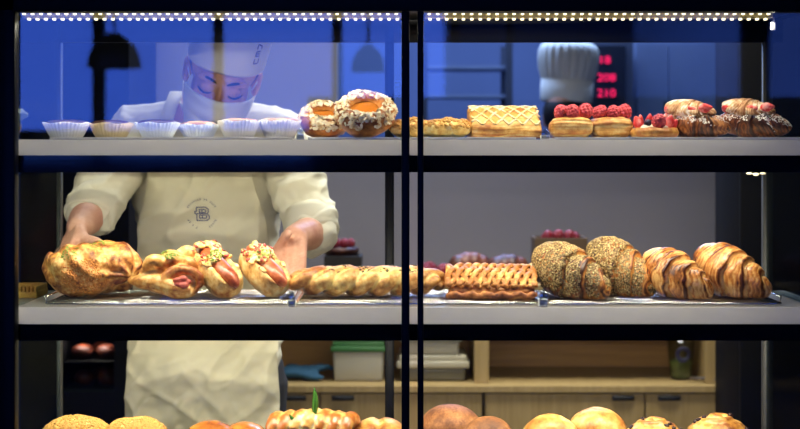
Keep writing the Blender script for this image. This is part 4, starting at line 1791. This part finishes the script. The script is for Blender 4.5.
for i, (a, b, py, lab) in enumerate(((622, 686, 417.5, 'raisin swirl bun next to the tallest golden bun'), (684, 752, 413.5, 'raisin swirl bun at the right end of the bottom row'))):
    Y = .13
    s_ = sc(Y)
    h = Z(py, Y) - zl
    r = (b - a) * s_ / 2
    t = thing('raisin_swirl', lab, 'bun', (X((a + b) / 2, Y), Y, zl), group='raisin swirl buns')
    bm = bmesh.new()
    ell(bm, (0, 0, h * .42), (r * .93, r * .85, h * .50), 4)
    pts, rad = [], []
    for k in range(90):
        u = k / 89
        a_ = u * 2 * PI * 2.7 + i
        rr = r * .86 * (1 - .93 * u)
        pts.append((rr * math.cos(a_), rr * .92 * math.sin(a_), h * (.46 + .44 * math.sin(min(1, u * 1.1) * PI / 2))))
        rad.append(.0100 * (1 - .25 * u))
    tube(bm, pts, rad, 12)
    bm = floor_clip(voxel(bm, .0026, 2))
    kz = h / max(v.co.z for v in bm.verts)
    for v in bm.verts:
        v.co.z *= kz
    rng = random.Random(i)
    bm.normal_update()
    tops = [v for v in bm.verts if v.normal.z > .35 and v.co.y < .02]
    obj_r = None
    picks = [(v.co.copy(), v.normal.copy()) for v in rng.sample(tops, 7)]
    obj('crust', bm, M_swirl, t)
    for c, n in picks:
        if obj_r is None:
            q = bmesh.new()
            ell(q, (0, 0, 0), (.0065, .005, .004), 2)
            jitter(q, .001, 200, 1)
            obj_r = obj('raisin', q, M_raisin, t)
            o = obj_r
        else:
            o = obj_r.copy()
            COL.objects.link(o)
            o.parent = t
        o.location = c + n * .001
        o.rotation_euler = (rng.uniform(-.4, .4), rng.uniform(-.4, .4), rng.uniform(0, 6))

# ================================================================ left neighbours behind the glass divider
t = thing('cracker_stack', 'ridged yellow waffle block on the middle shelf left of the wire rack', 'waffle', (X(14, .20), .25, zM + .0005))
bm = bmesh.new()
w_ = 46 * sc(.2)
h = 12 * sc(.2)
M_waf = pastry('waffle_crust', (244, 206, 112), (226, 176, 76), (180, 120, 44), 20, .5, .3, 3)
obj('base', nbox(-w_ / 2, w_ / 2, -.05, .05, 0, h * .55, .002), M_waf, t)
for k in range(12):
    x = -w_ / 2 + w_ * (k + .5) / 12
    box(bm, x - .0026, x + .0026, -.05, .05, h * .5, h, .001)
obj('ridges', bm, M_waf, t)
YR = .17
t = thing('foil_wrapped_pastry', 'pastry in crumpled clear film beside the left post on the top shelf', 'pastry', (X(10, YR), YR, zT + .0005))
bm = bmesh.new()
ell(bm, (-.012, 0, .026), (.036, .036, .027), 4)
jitter(bm, .004, 30, 3)
floor_clip(bm)
obj('bun', bm, M_bun, t)
bm = bmesh.new()
rng = random.Random(4)
tube(bm, [(-.01, -.0, .038), (.012, -.01, .050), (.028, -.012, .054), (.041, -.013, .053)], [.034, .022, .012, .003], 11, .8)
for v in bm.verts:
    v.co += Vector((rng.uniform(-.003, .003), rng.uniform(-.003, .003), rng.uniform(-.003, .003)))
obj('film_wrap', bm, plain('crumpled_film', (214, 216, 220), .15, .35, nscale=40, namp=.1), t, smooth=False)
YR = .16
t, bm = thing('almond_bun', 'bun with almonds left of the black post on the top shelf', 'bun', (X(-16, YR), YR, zT + .0005)), bmesh.new()
ell(bm, (0, 0, .043), (.044, .05, .046), 4)
jitter(bm, .003, 25, 2)
floor_clip(bm)
al = scatter(bm, 200, flake_piece(.006, .005, .0009), 3, lambda c, n: n.z > -.2)
for v in al.verts:
    v.co.z = max(.001, v.co.z)
obj('crust', bm, M_choux, t)
obj('almond_topping', al, M_alm, t, smooth=False, kind='stuff')
# ================================================================ people
M_skin = pastry('skin', (226, 176, 150), (212, 158, 130), (196, 136, 110), 14, .5, .05, 0, fine=200, spec=.35)
M_jacket = plain('cream_jacket_cloth', (218, 212, 188), .85, nscale=90, namp=.04, bump=.1)
M_apron = plain('cream_apron_cloth', (204, 197, 168), .85, nscale=120, namp=.04, bump=.1)
M_hat = plain('white_hat_cloth', (232, 226, 208), .85, nscale=120, namp=.03)
M_mask = plain('white_mask_fabric', (232, 230, 216), .8, nscale=160, namp=.03)
M_hair = plain('dark_hair', (28, 22, 20), .6, nscale=160, namp=.4)
M_trous = plain('dark_trousers', (30, 30, 34), .85, nscale=60, namp=.15)
M_shoe = plain('black_shoe', (16, 16, 17), .5, nscale=40, namp=.1)
M_ink = plain('navy_print', (84, 86, 116), .8, nscale=60, namp=.1)
M_eye = plain('eye_white', (220, 214, 206), .3, nscale=40, namp=.02)


def interp(tab, z):
    if z <= tab[0][0]:
        return tab[0][1:]
    for a, b in zip(tab, tab[1:]):
        if z <= b[0]:
            u = (z - a[0]) / (b[0] - a[0])
            u = u * u * (3 - 2 * u)
            return tuple(a[i] + (b[i] - a[i]) * u for i in range(1, len(a)))
    return tab[-1][1:]


def torso(bm, tab, grow=0.0, seg=40, n=40, ex=2.3):
    rings = []
    z0, z1 = tab[0][0], tab[-1][0]
    for i in range(n + 1):
        z = z0 + (z1 - z0) * i / n
        cx, cy, a, b = interp(tab, z)
        a += grow
        b += grow
        ring = []
        for k in range(seg):
            t = 2 * PI * k / seg
            c, s = math.cos(t), math.sin(t)
            ring.append(bm.verts.new((cx + a * math.copysign(abs(c) ** (2 / ex), c), cy + b * math.copysign(abs(s) ** (2 / ex), s), z)))
        rings.append(ring)
    for i in range(n):
        for k in range(seg):
            k2 = (k + 1) % seg
            bm.faces.new((rings[i][k], rings[i][k2], rings[i + 1][k2], rings[i + 1][k]))
    bm.faces.new(list(reversed(rings[0])))
    bm.faces.new(rings[-1])
    return bm


def hand(bm, wrist, d, n, thumb_dir, thumb_side, curls, k=1.0):
    """palm with four curled fingers of different length and a thumb leaving its side"""
    d = Vector(d).normalized()
    n = Vector(n)
    n = (n - d * n.dot(d)).normalized()
    s = d.cross(n).normalized() * thumb_side
    w_ = Vector(wrist)
    offs = (.027, .009, -.009, -.026)
    leng = (.088, .092, .088, .080)
    ph = ((.043, .027, .021), (.048, .030, .022), (.044, .028, .021), (.034, .021, .018))
    for i in range(4):
        kn = w_ + (d * leng[i] + s * offs[i]) * k
        capsule(bm, w_ + s * offs[i] * .55 * k, kn, .0145 * k, .0105 * k, 2)
        capsule(bm, w_ + s * offs[i] * .55 * k + n * .006 * k, kn + n * .004 * k, .012 * k, .009 * k, 2)
        p = kn
        ang = 0
        dd = (d + s * offs[i] * 5.5).normalized()
        ax = dd.cross(n).normalized()
        rr = (.0093, .0085, .0078, .0068)
        for j in range(3):
            ang += math.radians(curls[i][j])
            v = dd * math.cos(ang) + n * math.sin(ang)
            q = p + v * ph[i][j] * k
            capsule(bm, p, q, rr[j] * k * (1 if i < 3 else .88), rr[j + 1] * k * (1 if i < 3 else .88), 2)
            p = q
    b0 = w_ + (d * .018 + s * .018) * k
    b1 = w_ + (d * .045 + s * .036 + n * .010) * k
    td = Vector(thumb_dir).normalized()
    b2 = b1 + td * .042 * k
    b3 = b2 + (td * .9 + d * .35).normalized() * .034 * k
    chain(bm, [b0, b1, b2, b3], [.016 * k, .0135 * k, .0105 * k, .0082 * k], 2)
    return bm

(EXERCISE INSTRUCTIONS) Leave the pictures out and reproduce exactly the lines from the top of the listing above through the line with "rng.uniform(-.4, .4), rng.uniform(0, 6))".

(ANSWER TO THE TASK)
Keep writing the Blender script for this image. This is part 4, starting at line 1791. This part finishes the script. The script is for Blender 4.5.
for i, (a, b, py, lab) in enumerate(((622, 686, 417.5, 'raisin swirl bun next to the tallest golden bun'), (684, 752, 413.5, 'raisin swirl bun at the right end of the bottom row'))):
    Y = .13
    s_ = sc(Y)
    h = Z(py, Y) - zl
    r = (b - a) * s_ / 2
    t = thing('raisin_swirl', lab, 'bun', (X((a + b) / 2, Y), Y, zl), group='raisin swirl buns')
    bm = bmesh.new()
    ell(bm, (0, 0, h * .42), (r * .93, r * .85, h * .50), 4)
    pts, rad = [], []
    for k in range(90):
        u = k / 89
        a_ = u * 2 * PI * 2.7 + i
        rr = r * .86 * (1 - .93 * u)
        pts.append((rr * math.cos(a_), rr * .92 * math.sin(a_), h * (.46 + .44 * math.sin(min(1, u * 1.1) * PI / 2))))
        rad.append(.0100 * (1 - .25 * u))
    tube(bm, pts, rad, 12)
    bm = floor_clip(voxel(bm, .0026, 2))
    kz = h / max(v.co.z for v in bm.verts)
    for v in bm.verts:
        v.co.z *= kz
    rng = random.Random(i)
    bm.normal_update()
    tops = [v for v in bm.verts if v.normal.z > .35 and v.co.y < .02]
    obj_r = None
    picks = [(v.co.copy(), v.normal.copy()) for v in rng.sample(tops, 7)]
    obj('crust', bm, M_swirl, t)
    for c, n in picks:
        if obj_r is None:
            q = bmesh.new()
            ell(q, (0, 0, 0), (.0065, .005, .004), 2)
            jitter(q, .001, 200, 1)
            obj_r = obj('raisin', q, M_raisin, t)
            o = obj_r
        else:
            o = obj_r.copy()
            COL.objects.link(o)
            o.parent = t
        o.location = c + n * .001
        o.rotation_euler = (rng.uniform(-.4, .4), rng.uniform(-.4, .4), rng.uniform(0, 6))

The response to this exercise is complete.